More than 400,000 peaceful people packed the town of Bethel to witness the Woodstock music festival in 1969, but none of them are like Duke Devlin. He’s the hippie who came to Bethel and never left.

“I haven't had a weekend like it since, let's put it that way," Devlin said. "It was a happy place to be, everybody got along. The music was great, it was the who's who of the culture, you know, the king and the queen, Jimi (Hendrix) and Janis (Joplin).”

But he’s more than a witness to history. In the 54 years he’s spent in the Sullivan County community, he’s become a popular member of it – and a pretty good neighbor.

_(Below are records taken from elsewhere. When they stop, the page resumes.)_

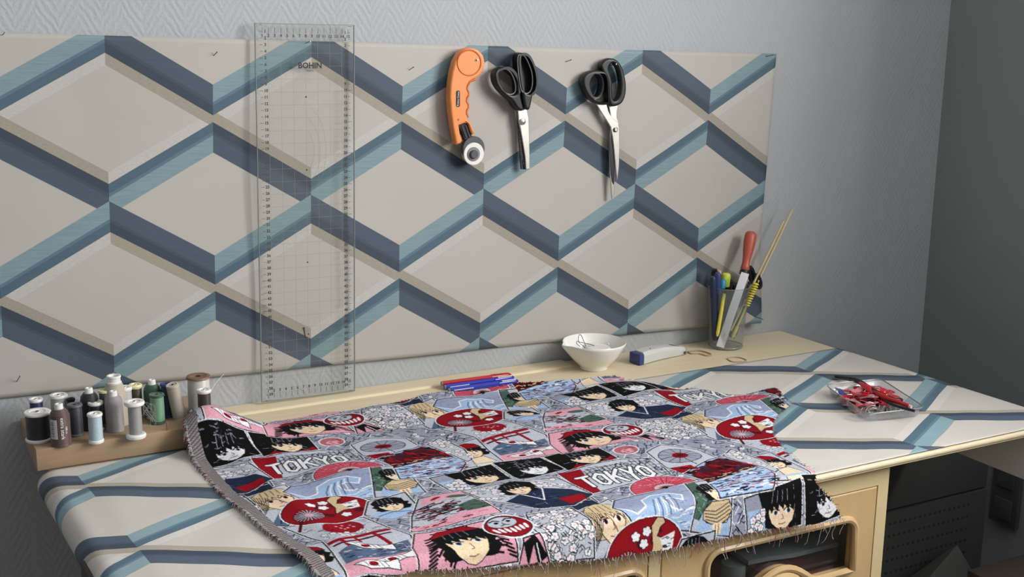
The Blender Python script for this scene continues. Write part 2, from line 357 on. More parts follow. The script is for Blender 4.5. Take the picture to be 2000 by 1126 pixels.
for i, (dx0, dx1, gx0, gx1, cx) in enumerate(doors):
    zb0 = zg0; out = [(dx0, .09), (dx1, .09), (dx1, zTop), (dx0, zTop)]
    hole = arch_opening(gx0, gx1, zb0, zg1, cx, bz - zg0)

    me = cprism([out, hole], .018, .0025)
    d = MB().mesh(me, WALLM(cy - .0095)).build('door', 'cabinet_wood', cab, auto=30)
    mb = MB()                                                         # moulding round the glass and the ring below it
    mb.tube([(x, cy - .019, z) for x, z in hole], .0055, 8, True)
    ring = [(cx + .046*math.cos(t*PI/16), cy - .019, zb0 - .026 + .046*math.sin(t*PI/16)) for t in range(32)]
    mb.tube(ring, .007, 8, True); mb.tube([(cx + (p[0]-cx)*.74, p[1], zb0 - .026 + (p[2]-zb0+.026)*.74) for p in ring], .004, 8, True)
    mb.build('moulding', 'cabinet_wood', d)
    mb = MB(); mb.lathe([(0, 0), (.03, 0), (.03, .003), (0, .003)], 28, Matrix.Translation((cx, cy - .0185, zb0 - .026)) @ Matrix.Rotation(PI/2, 4, 'X')); mb.build('ring_inset', 'dark_wood', d)
    mb = MB(); mb.box(gx0 - .008, gx1 + .008, cy - .004, cy - .002, zb0 - .01, zg1 + .008); mb.build('pane', 'glass', d, smooth=False)
mb = MB(); fy = cy - .018
for x0, x1, z0, z1 in ((xo1 + .0016, cxR, 0, zt0), (.5466, xo1*0 + .5654, 0, zTop + .002), (.03, .2414, 0, zt0), (.2414, xo1 + .0016, zTop + .0016, zt0), (.2414, xo1 + .0016, .0, .0884)): mb.box(x0, x1, fy, cy - .0004, z0, z1)
mb.build('face_frame', 'pale_cabinet', cab, smooth=False)
# things kept in the cabinet, seen dimly through the glass of the right door
def cpx(x, y, Y): return W(x, y, 'y', Y)
p0 = cpx(1580, 1095, -.595); p1 = cpx(1640, 1080, -.595)
t = thing('storage_box', 'dark red storage box behind the right glass door', 'box', ((p0.x+p1.x)/2 - .05, -.53, .478))
pbx = min(p1.x - .012, cxR - .035)
b = MB(); b.box(p0.x - .10, pbx, -.598, -.46, .4785, p1.z + .005); b.build('box_body', 'box_red', t, bevel=.003)
b = MB(); b.box(p0.x - .103, pbx + .003, -.601, -.457, p1.z - .012, p1.z + .0085); b.build('lid', 'wine_cloth', t, bevel=.002)
q0 = cpx(1400, 1100, -.54)
b = MB(); L = [cpx(x, y, -.57) for x, y in ((1440, 1090), (1480, 1082), (1530, 1078), (1575, 1082), (1602, 1062), (1614, 1064))]; vs = []
zq = p1.z + .0125
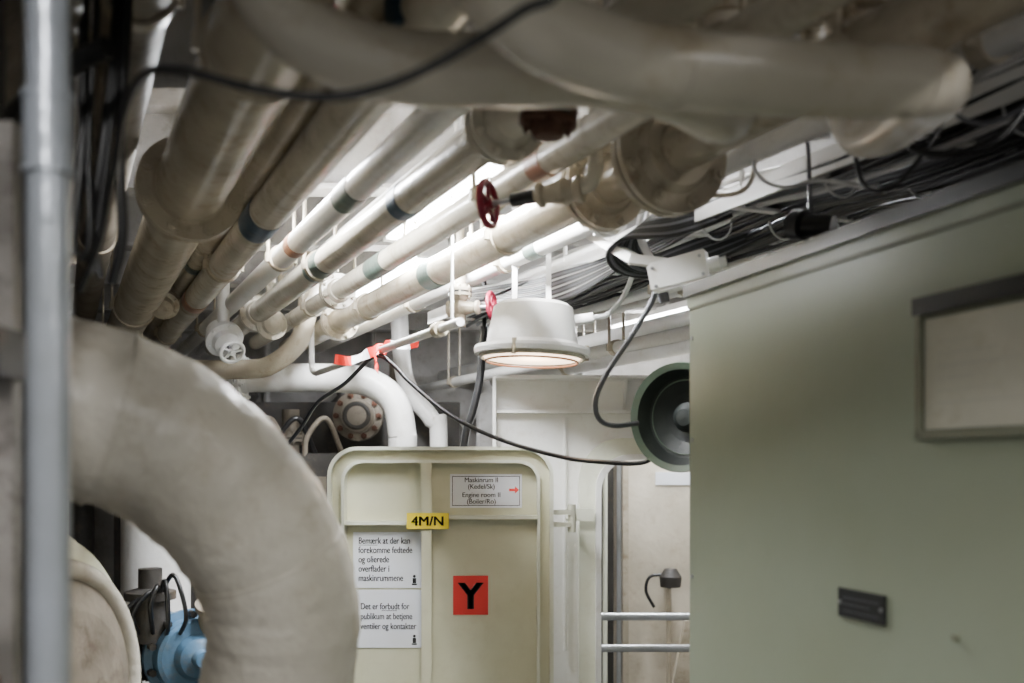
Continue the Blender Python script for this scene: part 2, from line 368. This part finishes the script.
b=B(); b.cyl(P(.05,1.36,.47),P(.05,1.36,.95),.018,CREAM,16); b.flange(P(.05,1.36,.475),(.1,0,1),.040,.008,RUST,6)
b.lathe(P(.05,1.36,.445),(0,0,1),[(0,0),(.02,.002),(.026,.015),(.02,.03)],RUST,20); b.build("drain_valve")
b=B(); b.cyl(P(-.12,1.2,.55),P(-.12,1.2,.95),.012,CREAM,14); b.cyl(P(-.12,1.2,.52),P(-.12,1.2,.565),.034,BANDB,24)
b.cyl(P(-.12,1.2,.505),P(-.12,1.2,.52),.02,STEEL,20)
b.build("pressure_gauge")
b=B(); b.cyl(P(-.06,1.12,.53),P(-.06,1.12,.95),.014,CREAM2,14); b.lathe(P(-.06,1.12,.515),(0,-.3,1),[(0,0),(.024,.004),(.03,.012),(.03,.03),(.02,.045)],RUST,20); b.build("drain_valve")

# valves with handwheels
b=B(); wx=Vector((.93,-.36,.05))
b.wheel(P(-.043,1.8,.472),wx,.040,REDW)
b.cyl(P(-.055,1.805,.471),P(.06,1.76,.478),.0055,STEEL,10)
b.cyl(P(.0,1.785,.474),P(.045,1.766,.477),.013,BLK,14)
b.lathe(P(.04,1.768,.477),wx,[(.012,0),(.022,.008),(.022,.016),(.015,.02),(.02,.04),(.024,.055),(.018,.075),(.024,.08),(.024,.09),(0,.09)],CREAM2,20)
b.curve([P(.11,1.74,.484),P(.135,1.73,.49),P(.145,1.727,.52),P(.145,1.727,.56),P(.145,1.727,.95)],.014,CREAM,14)
b.build("globe_valve")
b=B()
b.wheel(P(-.058,2.85,.455),(.95,-.30,.05),.038,REDW)
b.cyl(P(-.05,2.85,.455),P(-.15,2.885,.452),.006,STEEL,10)
b.lathe(P(-.09,2.865,.454),(-.94,.33,0),[(.010,0),(.02,.006),(.02,.014),(.014,.02),(.02,.045),(.026,.06),(.018,.085),(.024,.09),(.024,.10),(0,.10)],CREAM2,20)
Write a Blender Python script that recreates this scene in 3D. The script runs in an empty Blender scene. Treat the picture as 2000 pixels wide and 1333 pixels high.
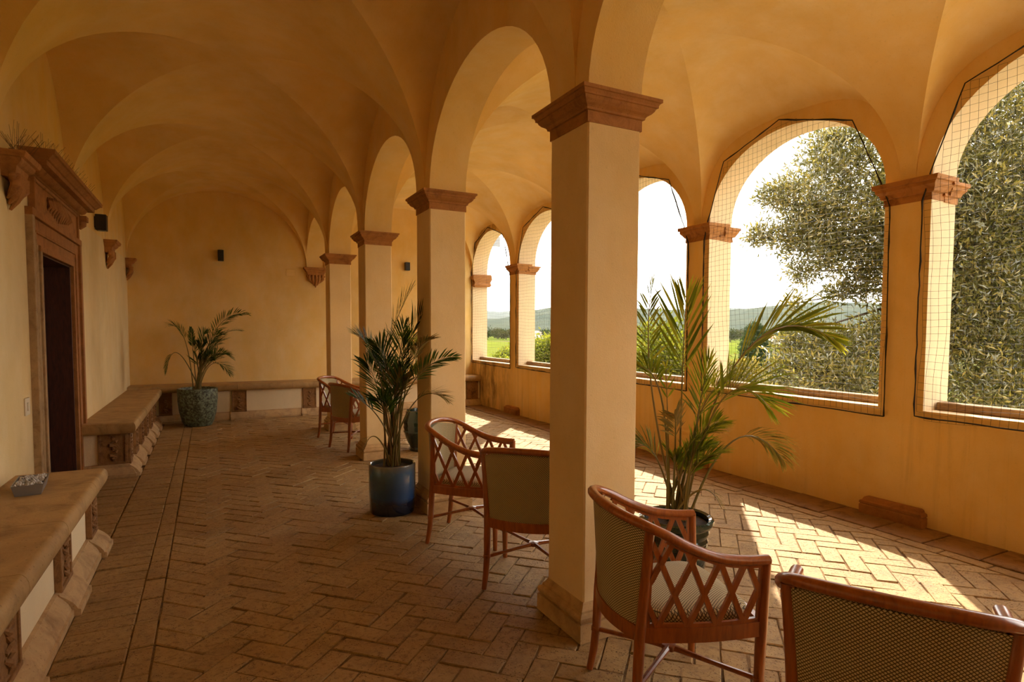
import bpy, math, random
import numpy as np
from mathutils import Vector, Matrix
S = bpy.context.scene
COL = S.collection
PI = math.pi
rnd = random.Random(7)
nrs = np.random.RandomState(11)

# ------------------------------------------------------------------ camera
F_PX, YAW, PITCH, ROLL, CY, EYE = 1147.8, 0.4755, -0.0514, 0.0037, 705.75, 1.5
cam_d = bpy.data.cameras.new('camera'); cam = bpy.data.objects.new('camera', cam_d); COL.objects.link(cam)
_r = Vector((math.cos(YAW), -math.sin(YAW), 0)); _f = Vector((math.sin(YAW), math.cos(YAW), 0)); _u = Vector((0, 0, 1))
_fw = _f*math.cos(PITCH) + _u*math.sin(PITCH); _up = _u*math.cos(PITCH) - _f*math.sin(PITCH)
_rr = _r*math.cos(ROLL) + _up*math.sin(ROLL); _uu = _up*math.cos(ROLL) - _r*math.sin(ROLL)
cam.matrix_world = Matrix(((_rr.x, _uu.x, -_fw.x, 0), (_rr.y, _uu.y, -_fw.y, 0), (_rr.z, _uu.z, -_fw.z, EYE), (0, 0, 0, 1)))
cam_d.sensor_width = 36; cam_d.lens = 36*F_PX/2000; cam_d.shift_y = (CY-666.5)/2000
cam_d.clip_start = 0.05; cam_d.clip_end = 12000
S.camera = cam

# ------------------------------------------------------------------ light
SUN_AZ = Vector((0.68, 0.733, 0)).normalized(); SUN_EL = math.radians(39)
world = bpy.data.worlds.new('sky'); S.world = world; world.use_nodes = True
wn = world.node_tree.nodes; wl = world.node_tree.links
bg = wn['Background']
_tc = wn.new('ShaderNodeTexCoord'); _sx = wn.new('ShaderNodeSeparateXYZ'); _cr = wn.new('ShaderNodeValToRGB')
wl.new(_tc.outputs['Generated'], _sx.inputs[0]); wl.new(_sx.outputs['Z'], _cr.inputs[0]); wl.new(_cr.outputs[0], bg.inputs[0])
_cr.color_ramp.elements[0].position = 0.0; _cr.color_ramp.elements[0].color = (1.0, 0.945, 0.85, 1)
_cr.color_ramp.elements[1].position = 0.8; _cr.color_ramp.elements[1].color = (0.93, 0.92, 0.90, 1)
bg.inputs[1].default_value = 2.65
sd = bpy.data.lights.new('sun', 'SUN'); sun = bpy.data.objects.new('sun', sd); COL.objects.link(sun)
sd.energy = 7.2; sd.angle = math.radians(0.7); sd.color = (1.0, 0.86, 0.66)
sun.rotation_euler = (-(SUN_AZ*math.cos(SUN_EL) + Vector((0, 0, math.sin(SUN_EL))))).to_track_quat('-Z', 'Y').to_euler()
sun.location = (30, 30, 30)
S.view_settings.view_transform = 'Standard'; S.view_settings.look = 'None'
S.view_settings.gamma = 1.0; S.view_settings.use_curve_mapping = False
S.view_settings.exposure = 1.0
S.cycles.max_bounces = 8; S.cycles.diffuse_bounces = 6; S.cycles.glossy_bounces = 2; S.cycles.caustics_reflective = False; S.cycles.caustics_refractive = False
S.cycles.use_adaptive_sampling = True; S.cycles.adaptive_threshold = 0.03
S.cycles.sample_clamp_indirect = 6.0

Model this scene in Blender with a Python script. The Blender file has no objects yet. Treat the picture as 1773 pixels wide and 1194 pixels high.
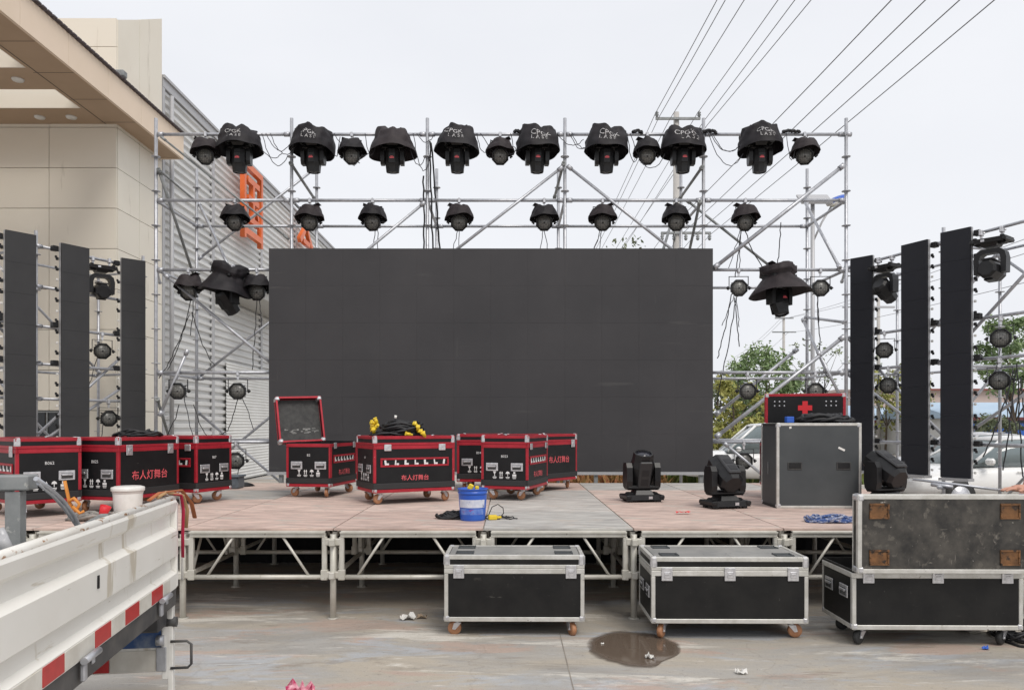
import bpy, bmesh, math, random
from mathutils import Matrix, Vector, noise
random.seed(7)
S = bpy.context.scene
COL = S.collection
R = math.radians
PI = math.pi

# ---------------------------------------------------------------- camera, sky, sun, exposure
F, PX0, PY0, EYE = 1330.0, 880.0, 735.0, 1.68      # focal length and horizon in photo pixels, eye height in metres
cam = bpy.data.cameras.new('camera')
cam.sensor_width = 36.0
cam.lens = 36.0 * F / 1773.0
cam.shift_x = (886.5 - PX0) / 1773.0
cam.shift_y = (PY0 - 597.0) / 1773.0
cam.clip_start, cam.clip_end = 0.05, 3000
camo = bpy.data.objects.new('camera', cam)
camo.location = (0, 0, EYE)
camo.rotation_euler = (R(90), 0, 0)
COL.objects.link(camo)
S.camera = camo

SUN_EL, SUN_AZ = R(52), R(150)          # azimuth: where the sun stands, clockwise from +Y
w = bpy.data.worlds.new('World'); S.world = w; w.use_nodes = True
nt = w.node_tree; nt.nodes.clear()
out = nt.nodes.new('ShaderNodeOutputWorld')
bg = nt.nodes.new('ShaderNodeBackground'); bg.inputs['Strength'].default_value = 0.10
sky = nt.nodes.new('ShaderNodeTexSky'); sky.sky_type = 'NISHITA'; sky.sun_disc = False
sky.sun_elevation = SUN_EL; sky.sun_rotation = SUN_AZ
sky.air_density, sky.dust_density, sky.ozone_density = 1.0, 5.0, 1.0
tc = nt.nodes.new('ShaderNodeTexCoord')
mp = nt.nodes.new('ShaderNodeMapping'); mp.inputs['Scale'].default_value = (1.0, 1.0, 2.6)
cl = nt.nodes.new('ShaderNodeTexNoise'); cl.inputs['Scale'].default_value = 1.6; cl.inputs['Detail'].default_value = 6
cr = nt.nodes.new('ShaderNodeValToRGB')
cr.color_ramp.elements[0].position = .3; cr.color_ramp.elements[0].color = (6.95, 7.1, 7.5, 1)
cr.color_ramp.elements[1].position = .75; cr.color_ramp.elements[1].color = (7.75, 7.85, 8.15, 1)
mx = nt.nodes.new('ShaderNodeMix'); mx.data_type = 'RGBA'; mx.inputs[0].default_value = 0.94     # thick even cloud over the clear sky
nt.links.new(tc.outputs['Generated'], mp.inputs['Vector']); nt.links.new(mp.outputs[0], cl.inputs['Vector'])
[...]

So when his next door neighbor, Karen Reilly, asked if he’d be OK with her selling handmade felt figures inspired by his image, he, of course, said "yes."

Reilly is the owner of Farmhouse Traders. She sells handmade crafts like the Duke figures. She said she knew pretty early on that the Duke figures were a big hit, but it’s still a shock to her.

“Kind of blows my mind that they became that popular, and everybody wants them," she said. "Just embracing the spirit of Woodstock and honoring Duke and people being in the Sullivan Catskills and Sullivan County.”

Every figure is different from the other, with different shapes, colors and names derived from roads, parks and towns in Sullivan County. Karen is grateful to her neighbor, the local legend, for his support of her business.

“I make sure that I honor Duke in a way that he can be proud of," she said. "And I hope he is proud of it because I really appreciate it. His support has meant a lot. I do make other items besides the Duke figures, but these are by far the most popular and by far the most important to me.”

To Devlin, it’s a perfect representation of this community.

“It’s a happy, fun thing," he said. "It's such a Woodstock move."

You can find Reilly's Duke figures at local spots like the Bethel Market Cafe or the Farmhouse Traders website.